## START

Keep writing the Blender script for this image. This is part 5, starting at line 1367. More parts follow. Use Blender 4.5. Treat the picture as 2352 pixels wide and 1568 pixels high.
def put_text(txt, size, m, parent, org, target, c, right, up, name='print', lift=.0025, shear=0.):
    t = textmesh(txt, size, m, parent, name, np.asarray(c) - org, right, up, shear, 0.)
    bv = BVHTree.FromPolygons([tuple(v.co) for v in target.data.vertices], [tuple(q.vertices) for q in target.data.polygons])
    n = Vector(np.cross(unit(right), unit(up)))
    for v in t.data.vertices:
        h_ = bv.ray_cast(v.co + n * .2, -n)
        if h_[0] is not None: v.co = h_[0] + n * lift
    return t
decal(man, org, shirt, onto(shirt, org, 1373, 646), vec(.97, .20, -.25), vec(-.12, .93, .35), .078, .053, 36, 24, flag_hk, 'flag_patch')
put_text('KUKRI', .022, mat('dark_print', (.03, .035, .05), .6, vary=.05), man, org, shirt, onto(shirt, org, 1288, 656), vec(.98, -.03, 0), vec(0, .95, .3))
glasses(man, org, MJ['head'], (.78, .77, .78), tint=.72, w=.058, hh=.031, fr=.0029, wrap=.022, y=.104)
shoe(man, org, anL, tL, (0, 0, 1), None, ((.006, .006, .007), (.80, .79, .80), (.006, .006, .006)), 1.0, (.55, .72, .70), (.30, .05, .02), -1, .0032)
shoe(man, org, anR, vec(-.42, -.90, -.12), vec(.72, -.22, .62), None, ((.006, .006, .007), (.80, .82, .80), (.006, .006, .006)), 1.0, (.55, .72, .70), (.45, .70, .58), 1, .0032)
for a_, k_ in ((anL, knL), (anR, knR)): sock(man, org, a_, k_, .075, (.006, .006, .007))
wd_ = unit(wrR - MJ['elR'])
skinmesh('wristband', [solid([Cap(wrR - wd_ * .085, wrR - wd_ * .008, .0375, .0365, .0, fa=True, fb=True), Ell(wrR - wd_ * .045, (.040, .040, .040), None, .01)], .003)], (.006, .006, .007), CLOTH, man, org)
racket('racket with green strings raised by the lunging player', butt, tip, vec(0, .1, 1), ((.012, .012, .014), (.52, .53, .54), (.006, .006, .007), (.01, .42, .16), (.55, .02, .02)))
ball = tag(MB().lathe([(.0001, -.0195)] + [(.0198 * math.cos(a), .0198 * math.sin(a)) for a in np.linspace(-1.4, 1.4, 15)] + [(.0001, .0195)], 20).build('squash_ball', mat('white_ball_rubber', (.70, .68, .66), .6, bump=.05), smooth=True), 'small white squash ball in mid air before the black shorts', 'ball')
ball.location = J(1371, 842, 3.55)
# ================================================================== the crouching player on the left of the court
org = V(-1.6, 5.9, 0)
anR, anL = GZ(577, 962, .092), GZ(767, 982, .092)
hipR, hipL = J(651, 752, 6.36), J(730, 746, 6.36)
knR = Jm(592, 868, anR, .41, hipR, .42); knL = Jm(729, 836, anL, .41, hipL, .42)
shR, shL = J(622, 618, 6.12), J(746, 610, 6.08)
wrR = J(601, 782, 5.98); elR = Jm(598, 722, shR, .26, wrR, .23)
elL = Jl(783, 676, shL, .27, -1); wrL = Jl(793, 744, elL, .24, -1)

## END

■ Challenge ■
Reproduce every line of the data verbatim.

■ Correct answer ■
Keep writing the Blender script for this image. This is part 5, starting at line 1367. More parts follow. Use Blender 4.5. Treat the picture as 2352 pixels wide and 1568 pixels high.
def put_text(txt, size, m, parent, org, target, c, right, up, name='print', lift=.0025, shear=0.):
    t = textmesh(txt, size, m, parent, name, np.asarray(c) - org, right, up, shear, 0.)
    bv = BVHTree.FromPolygons([tuple(v.co) for v in target.data.vertices], [tuple(q.vertices) for q in target.data.polygons])
    n = Vector(np.cross(unit(right), unit(up)))
    for v in t.data.vertices:
        h_ = bv.ray_cast(v.co + n * .2, -n)
        if h_[0] is not None: v.co = h_[0] + n * lift
    return t
decal(man, org, shirt, onto(shirt, org, 1373, 646), vec(.97, .20, -.25), vec(-.12, .93, .35), .078, .053, 36, 24, flag_hk, 'flag_patch')
put_text('KUKRI', .022, mat('dark_print', (.03, .035, .05), .6, vary=.05), man, org, shirt, onto(shirt, org, 1288, 656), vec(.98, -.03, 0), vec(0, .95, .3))
glasses(man, org, MJ['head'], (.78, .77, .78), tint=.72, w=.058, hh=.031, fr=.0029, wrap=.022, y=.104)
shoe(man, org, anL, tL, (0, 0, 1), None, ((.006, .006, .007), (.80, .79, .80), (.006, .006, .006)), 1.0, (.55, .72, .70), (.30, .05, .02), -1, .0032)
shoe(man, org, anR, vec(-.42, -.90, -.12), vec(.72, -.22, .62), None, ((.006, .006, .007), (.80, .82, .80), (.006, .006, .006)), 1.0, (.55, .72, .70), (.45, .70, .58), 1, .0032)
for a_, k_ in ((anL, knL), (anR, knR)): sock(man, org, a_, k_, .075, (.006, .006, .007))
wd_ = unit(wrR - MJ['elR'])
skinmesh('wristband', [solid([Cap(wrR - wd_ * .085, wrR - wd_ * .008, .0375, .0365, .0, fa=True, fb=True), Ell(wrR - wd_ * .045, (.040, .040, .040), None, .01)], .003)], (.006, .006, .007), CLOTH, man, org)
racket('racket with green strings raised by the lunging player', butt, tip, vec(0, .1, 1), ((.012, .012, .014), (.52, .53, .54), (.006, .006, .007), (.01, .42, .16), (.55, .02, .02)))
ball = tag(MB().lathe([(.0001, -.0195)] + [(.0198 * math.cos(a), .0198 * math.sin(a)) for a in np.linspace(-1.4, 1.4, 15)] + [(.0001, .0195)], 20).build('squash_ball', mat('white_ball_rubber', (.70, .68, .66), .6, bump=.05), smooth=True), 'small white squash ball in mid air before the black shorts', 'ball')
ball.location = J(1371, 842, 3.55)
# ================================================================== the crouching player on the left of the court
org = V(-1.6, 5.9, 0)
anR, anL = GZ(577, 962, .092), GZ(767, 982, .092)
hipR, hipL = J(651, 752, 6.36), J(730, 746, 6.36)
knR = Jm(592, 868, anR, .41, hipR, .42); knL = Jm(729, 836, anL, .41, hipL, .42)
shR, shL = J(622, 618, 6.12), J(746, 610, 6.08)
wrR = J(601, 782, 5.98); elR = Jm(598, 722, shR, .26, wrR, .23)
elL = Jl(783, 676, shL, .27, -1); wrL = Jl(793, 744, elL, .24, -1)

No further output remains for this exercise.